• **Short exercise**:
Set the listing down unchanged, minus every embedded image.

• **Collected data**:

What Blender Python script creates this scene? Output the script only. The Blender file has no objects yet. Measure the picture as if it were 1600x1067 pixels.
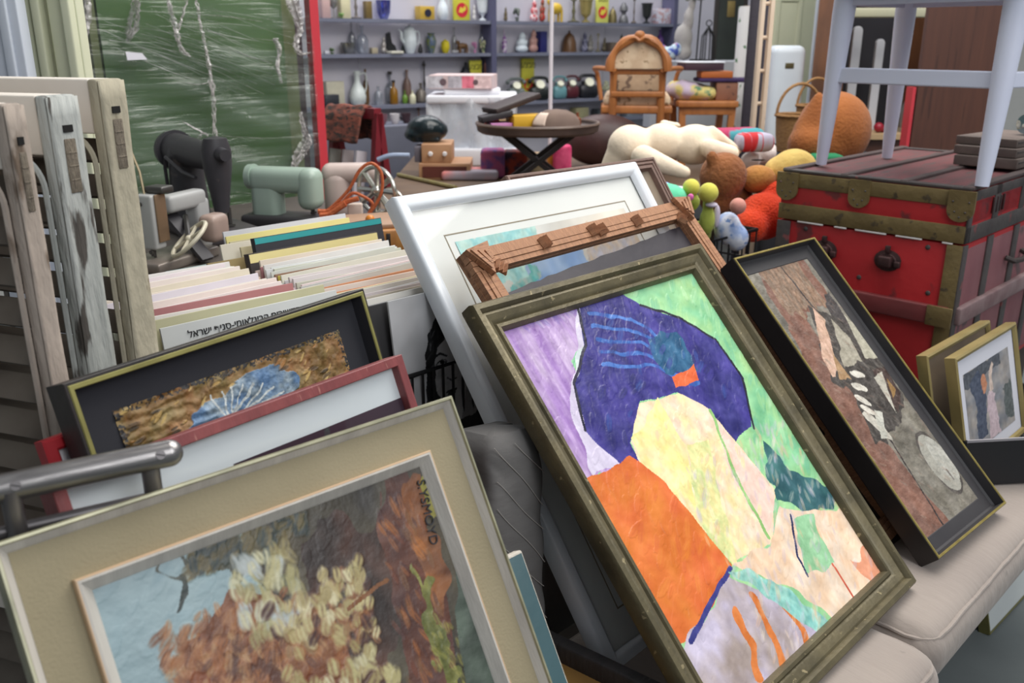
import bpy, bmesh, math, random
import numpy as np
from mathutils import Vector as V, Matrix as MX, Euler
R = random.Random(7)
PI = math.pi
scene = bpy.context.scene
COL = scene.collection
# ------------------------------------------------------------------ camera geometry
FPX, HZ, CH = 1400.0, 66.0, 1.55
TH = math.atan2(533.5 - HZ, FPX)
FW = V((0, math.cos(TH), -math.sin(TH))); UPV = V((0, math.sin(TH), math.cos(TH))); RT = V((1, 0, 0)); CAM = V((0, 0, CH))
def ray(x, y): return RT * ((x - 800) / FPX) + UPV * ((533.5 - y) / FPX) + FW
def at(x, y, Y):
    d = ray(x, y); return CAM + d * (Y / d.y)
def at_z(x, y, z):
    d = ray(x, y); return CAM + d * ((z - CH) / d.z)
def at_w(x, y, w):                       # point of a sight line on the upright plane w = const
    d = ray(x, y); k = (-d.x + d.y) * .70711
    return CAM + d * (w / k)
def at_plane(x, y, p, n):
    d = ray(x, y); return CAM + d * ((p - CAM).dot(n) / d.dot(n))
def UW(u, w, z): return V(((u - w) * .70711, (u + w) * .70711, z))
# ------------------------------------------------------------------ materials
def lin(c):
    c = c / 255.0
    return c / 12.92 if c <= .04045 else ((c + .055) / 1.055) ** 2.4
def L3(c): return (lin(c[0]), lin(c[1]), lin(c[2]), 1.0)
MATS = {}
def mat(key, col=None, col2=None, scale=6., rough=.6, metal=0., bump=0., bscale=40., stretch=(1, 1, 1), contrast=.25,
        spec=.5, coat=0., detail=5., sheen=0., bstretch=None, col3=None, scale3=20., c3=.62):
    if key in MATS: return MATS[key]
    m = bpy.data.materials.new(key); m.use_nodes = True
    nt = m.node_tree; N = nt.nodes; Lk = nt.links
    b = N['Principled BSDF']
    b.inputs['Roughness'].default_value = rough; b.inputs['Metallic'].default_value = metal
    b.inputs['Specular IOR Level'].default_value = spec
    b.inputs['Base Color'].default_value = L3(col)
    if coat: b.inputs['Coat Weight'].default_value = coat
    if sheen: b.inputs['Sheen Weight'].default_value = sheen
    tc = N.new('ShaderNodeTexCoord')
    def noise(sc, st, det=detail):
        mp = N.new('ShaderNodeMapping'); mp.inputs['Scale'].default_value = st
        Lk.new(tc.outputs['Object'], mp.inputs['Vector'])
        n = N.new('ShaderNodeTexNoise'); n.inputs['Scale'].default_value = sc; n.inputs['Detail'].default_value = det
        Lk.new(mp.outputs['Vector'], n.inputs['Vector']); return n
    out = None
    if col2:
        n = noise(scale, stretch)
        r = N.new('ShaderNodeValToRGB')
        r.color_ramp.elements[0].position = .5 - contrast; r.color_ramp.elements[1].position = .5 + contrast
        r.color_ramp.elements[0].color = L3(col); r.color_ramp.elements[1].color = L3(col2)
        Lk.new(n.outputs['Fac'], r.inputs['Fac']); out = r.outputs['Color']
        if col3:
            n3 = noise(scale3, stretch); r3 = N.new('ShaderNodeValToRGB')
            r3.color_ramp.elements[0].position = c3; r3.color_ramp.elements[1].position = c3 + .05
            r3.color_ramp.elements[0].color = (0, 0, 0, 1); r3.color_ramp.elements[1].color = (1, 1, 1, 1)
            Lk.new(n3.outputs['Fac'], r3.inputs['Fac'])
            mx = N.new('ShaderNodeMix'); mx.data_type = 'RGBA'
            Lk.new(r3.outputs['Color'], mx.inputs['Factor']); Lk.new(out, mx.inputs['A']); mx.inputs['B'].default_value = L3(col3)
            out = mx.outputs['Result']
        Lk.new(out, b.inputs['Base Color'])
    if bump:
        n = noise(bscale, bstretch or stretch, 6.)
        bp = N.new('ShaderNodeBump'); bp.inputs['Strength'].default_value = bump; bp.inputs['Distance'].default_value = .01
        Lk.new(n.outputs['Fac'], bp.inputs['Height']); Lk.new(bp.outputs['Normal'], b.inputs['Normal'])
    MATS[key] = m; return m
def glassy(key, tint=(255, 255, 255), gloss=.12, rough=.02, bump=0., bscale=8., stretch=(1, 1, 1), haze=0., hcol=(225, 228, 230)):
    if key in MATS: return MATS[key]
    m = bpy.data.materials.new(key); m.use_nodes = True
    nt = m.node_tree; N = nt.nodes; Lk = nt.links
    N.remove(N['Principled BSDF']); out = N['Material Output']
    tr = N.new('ShaderNodeBsdfTransparent'); tr.inputs['Color'].default_value = L3(tint)
    gl = N.new('ShaderNodeBsdfGlossy'); gl.inputs['Roughness'].default_value = rough
    lw = N.new('ShaderNodeLayerWeight'); lw.inputs['Blend'].default_value = .5
    pw = N.new('ShaderNodeMath'); pw.operation = 'POWER'; pw.inputs[1].default_value = 4.0; Lk.new(lw.outputs['Facing'], pw.inputs[0])
    mm = N.new('ShaderNodeMath'); mm.operation = 'MULTIPLY_ADD'; mm.inputs[1].default_value = .7; mm.inputs[2].default_value = gloss
    mm.use_clamp = True
    Lk.new(pw.outputs['Value'], mm.inputs[0])
    mx = N.new('ShaderNodeMixShader'); Lk.new(mm.outputs['Value'], mx.inputs['Fac'])
    Lk.new(tr.outputs['BSDF'], mx.inputs[1]); Lk.new(gl.outputs['BSDF'], mx.inputs[2])
    last = mx.outputs['Shader']
    tc = N.new('ShaderNodeTexCoord'); mp = N.new('ShaderNodeMapping'); mp.inputs['Scale'].default_value = stretch
    Lk.new(tc.outputs['Object'], mp.inputs['Vector'])
    if haze:
        df = N.new('ShaderNodeBsdfDiffuse'); df.inputs['Color'].default_value = L3(hcol)
        n = N.new('ShaderNodeTexNoise'); n.inputs['Scale'].default_value = bscale; n.inputs['Detail'].default_value = 6
        Lk.new(mp.outputs['Vector'], n.inputs['Vector'])
        mr = N.new('ShaderNodeMapRange'); mr.inputs['From Min'].default_value = .38; mr.inputs['From Max'].default_value = .72
        mr.inputs['To Min'].default_value = haze * .25; mr.inputs['To Max'].default_value = haze * 1.6
        Lk.new(n.outputs['Fac'], mr.inputs['Value'])
        m2 = N.new('ShaderNodeMixShader'); Lk.new(mr.outputs['Result'], m2.inputs['Fac'])
        Lk.new(last, m2.inputs[1]); Lk.new(df.outputs['BSDF'], m2.inputs[2]); last = m2.outputs['Shader']
    if bump:
        n = N.new('ShaderNodeTexNoise'); n.inputs['Scale'].default_value = bscale; n.inputs['Detail'].default_value = 4
        Lk.new(mp.outputs['Vector'], n.inputs['Vector'])
        bp = N.new('ShaderNodeBump'); bp.inputs['Strength'].default_value = bump; bp.inputs['Distance'].default_value = .02
        Lk.new(n.outputs['Fac'], bp.inputs['Height']); Lk.new(bp.outputs['Normal'], gl.inputs['Normal'])
    Lk.new(last, out.inputs['Surface'])
    MATS[key] = m; return m
def paint_mat(key, rough=.45, bump=.25, bscale=60., stretch=(1, 1, 1), att='Col', spec=.5):
    if key in MATS: return MATS[key]
    m = mat(key, (200, 200, 200), rough=rough, bump=bump, bscale=bscale, stretch=stretch, spec=spec)
    a = m.node_tree.nodes.new('ShaderNodeVertexColor'); a.layer_name = att
    m.node_tree.links.new(a.outputs['Color'], m.node_tree.nodes['Principled BSDF'].inputs['Base Color'])
    return m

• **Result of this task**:
What Blender Python script creates this scene? Output the script only. The Blender file has no objects yet. Measure the picture as if it were 1600x1067 pixels.
import bpy, bmesh, math, random
import numpy as np
from mathutils import Vector as V, Matrix as MX, Euler
R = random.Random(7)
PI = math.pi
scene = bpy.context.scene
COL = scene.collection
# ------------------------------------------------------------------ camera geometry
FPX, HZ, CH = 1400.0, 66.0, 1.55
TH = math.atan2(533.5 - HZ, FPX)
FW = V((0, math.cos(TH), -math.sin(TH))); UPV = V((0, math.sin(TH), math.cos(TH))); RT = V((1, 0, 0)); CAM = V((0, 0, CH))
def ray(x, y): return RT * ((x - 800) / FPX) + UPV * ((533.5 - y) / FPX) + FW
def at(x, y, Y):
    d = ray(x, y); return CAM + d * (Y / d.y)
def at_z(x, y, z):
    d = ray(x, y); return CAM + d * ((z - CH) / d.z)
def at_w(x, y, w):                       # point of a sight line on the upright plane w = const
    d = ray(x, y); k = (-d.x + d.y) * .70711
    return CAM + d * (w / k)
def at_plane(x, y, p, n):
    d = ray(x, y); return CAM + d * ((p - CAM).dot(n) / d.dot(n))
def UW(u, w, z): return V(((u - w) * .70711, (u + w) * .70711, z))
# ------------------------------------------------------------------ materials
def lin(c):
    c = c / 255.0
    return c / 12.92 if c <= .04045 else ((c + .055) / 1.055) ** 2.4
def L3(c): return (lin(c[0]), lin(c[1]), lin(c[2]), 1.0)
MATS = {}
def mat(key, col=None, col2=None, scale=6., rough=.6, metal=0., bump=0., bscale=40., stretch=(1, 1, 1), contrast=.25,
        spec=.5, coat=0., detail=5., sheen=0., bstretch=None, col3=None, scale3=20., c3=.62):
    if key in MATS: return MATS[key]
    m = bpy.data.materials.new(key); m.use_nodes = True
    nt = m.node_tree; N = nt.nodes; Lk = nt.links
    b = N['Principled BSDF']
    b.inputs['Roughness'].default_value = rough; b.inputs['Metallic'].default_value = metal
    b.inputs['Specular IOR Level'].default_value = spec
    b.inputs['Base Color'].default_value = L3(col)
    if coat: b.inputs['Coat Weight'].default_value = coat
    if sheen: b.inputs['Sheen Weight'].default_value = sheen
    tc = N.new('ShaderNodeTexCoord')
    def noise(sc, st, det=detail):
        mp = N.new('ShaderNodeMapping'); mp.inputs['Scale'].default_value = st
        Lk.new(tc.outputs['Object'], mp.inputs['Vector'])
        n = N.new('ShaderNodeTexNoise'); n.inputs['Scale'].default_value = sc; n.inputs['Detail'].default_value = det
        Lk.new(mp.outputs['Vector'], n.inputs['Vector']); return n
    out = None
    if col2:
        n = noise(scale, stretch)
        r = N.new('ShaderNodeValToRGB')
        r.color_ramp.elements[0].position = .5 - contrast; r.color_ramp.elements[1].position = .5 + contrast
        r.color_ramp.elements[0].color = L3(col); r.color_ramp.elements[1].color = L3(col2)
        Lk.new(n.outputs['Fac'], r.inputs['Fac']); out = r.outputs['Color']
        if col3:
            n3 = noise(scale3, stretch); r3 = N.new('ShaderNodeValToRGB')
            r3.color_ramp.elements[0].position = c3; r3.color_ramp.elements[1].position = c3 + .05
            r3.color_ramp.elements[0].color = (0, 0, 0, 1); r3.color_ramp.elements[1].color = (1, 1, 1, 1)
            Lk.new(n3.outputs['Fac'], r3.inputs['Fac'])
            mx = N.new('ShaderNodeMix'); mx.data_type = 'RGBA'
            Lk.new(r3.outputs['Color'], mx.inputs['Factor']); Lk.new(out, mx.inputs['A']); mx.inputs['B'].default_value = L3(col3)
            out = mx.outputs['Result']
        Lk.new(out, b.inputs['Base Color'])
    if bump:
        n = noise(bscale, bstretch or stretch, 6.)
        bp = N.new('ShaderNodeBump'); bp.inputs['Strength'].default_value = bump; bp.inputs['Distance'].default_value = .01
        Lk.new(n.outputs['Fac'], bp.inputs['Height']); Lk.new(bp.outputs['Normal'], b.inputs['Normal'])
    MATS[key] = m; return m
def glassy(key, tint=(255, 255, 255), gloss=.12, rough=.02, bump=0., bscale=8., stretch=(1, 1, 1), haze=0., hcol=(225, 228, 230)):
    if key in MATS: return MATS[key]
    m = bpy.data.materials.new(key); m.use_nodes = True
    nt = m.node_tree; N = nt.nodes; Lk = nt.links
    N.remove(N['Principled BSDF']); out = N['Material Output']
    tr = N.new('ShaderNodeBsdfTransparent'); tr.inputs['Color'].default_value = L3(tint)
    gl = N.new('ShaderNodeBsdfGlossy'); gl.inputs['Roughness'].default_value = rough
    lw = N.new('ShaderNodeLayerWeight'); lw.inputs['Blend'].default_value = .5
    pw = N.new('ShaderNodeMath'); pw.operation = 'POWER'; pw.inputs[1].default_value = 4.0; Lk.new(lw.outputs['Facing'], pw.inputs[0])
    mm = N.new('ShaderNodeMath'); mm.operation = 'MULTIPLY_ADD'; mm.inputs[1].default_value = .7; mm.inputs[2].default_value = gloss
    mm.use_clamp = True
    Lk.new(pw.outputs['Value'], mm.inputs[0])
    mx = N.new('ShaderNodeMixShader'); Lk.new(mm.outputs['Value'], mx.inputs['Fac'])
    Lk.new(tr.outputs['BSDF'], mx.inputs[1]); Lk.new(gl.outputs['BSDF'], mx.inputs[2])
    last = mx.outputs['Shader']
    tc = N.new('ShaderNodeTexCoord'); mp = N.new('ShaderNodeMapping'); mp.inputs['Scale'].default_value = stretch
    Lk.new(tc.outputs['Object'], mp.inputs['Vector'])
    if haze:
        df = N.new('ShaderNodeBsdfDiffuse'); df.inputs['Color'].default_value = L3(hcol)
        n = N.new('ShaderNodeTexNoise'); n.inputs['Scale'].default_value = bscale; n.inputs['Detail'].default_value = 6
        Lk.new(mp.outputs['Vector'], n.inputs['Vector'])
        mr = N.new('ShaderNodeMapRange'); mr.inputs['From Min'].default_value = .38; mr.inputs['From Max'].default_value = .72
        mr.inputs['To Min'].default_value = haze * .25; mr.inputs['To Max'].default_value = haze * 1.6
        Lk.new(n.outputs['Fac'], mr.inputs['Value'])
        m2 = N.new('ShaderNodeMixShader'); Lk.new(mr.outputs['Result'], m2.inputs['Fac'])
        Lk.new(last, m2.inputs[1]); Lk.new(df.outputs['BSDF'], m2.inputs[2]); last = m2.outputs['Shader']
    if bump:
        n = N.new('ShaderNodeTexNoise'); n.inputs['Scale'].default_value = bscale; n.inputs['Detail'].default_value = 4
        Lk.new(mp.outputs['Vector'], n.inputs['Vector'])
        bp = N.new('ShaderNodeBump'); bp.inputs['Strength'].default_value = bump; bp.inputs['Distance'].default_value = .02
        Lk.new(n.outputs['Fac'], bp.inputs['Height']); Lk.new(bp.outputs['Normal'], gl.inputs['Normal'])
    Lk.new(last, out.inputs['Surface'])
    MATS[key] = m; return m
def paint_mat(key, rough=.45, bump=.25, bscale=60., stretch=(1, 1, 1), att='Col', spec=.5):
    if key in MATS: return MATS[key]
    m = mat(key, (200, 200, 200), rough=rough, bump=bump, bscale=bscale, stretch=stretch, spec=spec)
    a = m.node_tree.nodes.new('ShaderNodeVertexColor'); a.layer_name = att
    m.node_tree.links.new(a.outputs['Color'], m.node_tree.nodes['Principled BSDF'].inputs['Base Color'])
    return m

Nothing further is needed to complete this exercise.